Lyons cop gets 5 years for extortion




By Rosemary Regina Sobol, Jason Meisner

A former suburban police officer assigned to a federal task force probing contraband cigarette sales in the Chicago area was sentenced to 5 years in federal prison today for robbing targets of his investigations of thousands of dollars and falsifying reports to cover it up.
Jimmy J. Rodgers, 44, a onetime Lyons police officer, pleaded guilty in May to extortion and was sentenced today by U.S. District Judge Thomas Durkin.
worked on a Food and Drug Administration task force investigating the sale of contraband cigarettes that do not have state or county tax stamps and are often sold under the counter at convenience stores.
In his task force work, Rodgers set up busts using a confidential source who would arrange sales of the illegal smokes to store owners and other buyers, according to the charges. As payment, Rodgers let the informant keep some of the cash he received from the targets, then pocketed the rest for himself without documenting in a police report any of the money that was seized, the charges alleged.
After tipping off the FBI, the informant began to secretly record conversations with Rodgers and the potential targets, including the July 2013 sale of 300 cartons of illegal Newport cigarettes to a Chicago store owner for $11,280. After that transaction, Rodgers gave $3,280 of the proceeds to the source, but in his report he wrote that only cigarettes were seized. Lyons police had no record of the other $8,000 being turned in, the charges alleged.
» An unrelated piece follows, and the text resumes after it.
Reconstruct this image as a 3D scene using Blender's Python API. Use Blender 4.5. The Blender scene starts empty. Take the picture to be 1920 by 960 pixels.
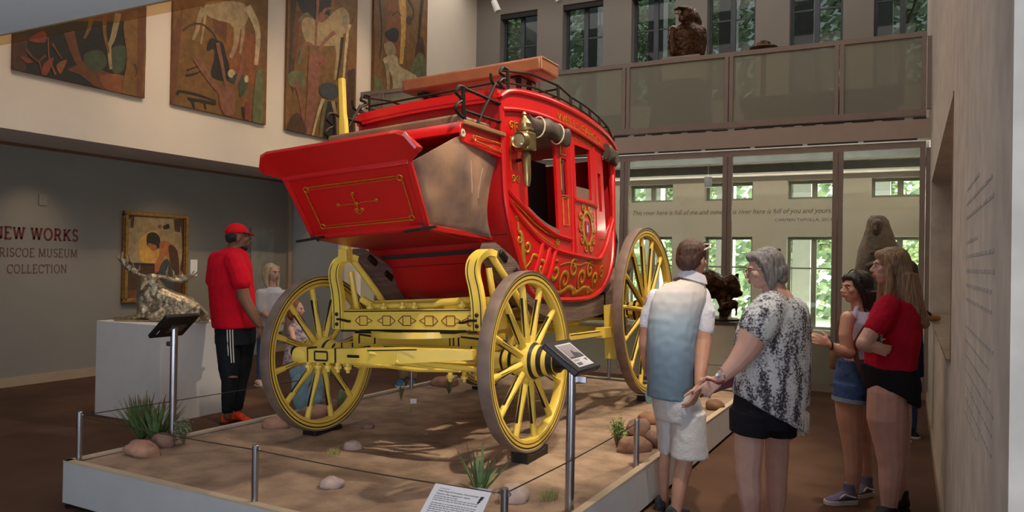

At a meeting a few days later, Rodgers told the informant he "had an Oh (expletive)! moment" after learning that an FBI supervisor had called one of his superiors in Lyons and asked generally about how the department paid informants, according to the complaint. In later conversations, Rodgers coached the source on what to say if authorities began snooping around.
"If someone asks you about it, you just say we got cigarettes, there was no money," a criminal complaint quoted Rodgers as saying during one recorded meeting.
In asking for a sentence of 6 ½ years, prosecutors wrote in a filing last month that Rodgers’ actions should “shock the conscience.”
“Rodgers is a crooked cop,” the filing stated. “Despite decades of prosecutions of corrupt police officers in our district, we are still faced with this recurring problem – one that, once again, required the work of the FBI to flush out through undercover recordings.”
In handing down the 5-year term today, Durkin noted that the temptation for police officers to extort criminals is great, and “people need to know they will go to jail” for doing it.
“The sentence here should serve as a reminder that the penalty for shaking people down is not a slap on the wrist,” Durkin said.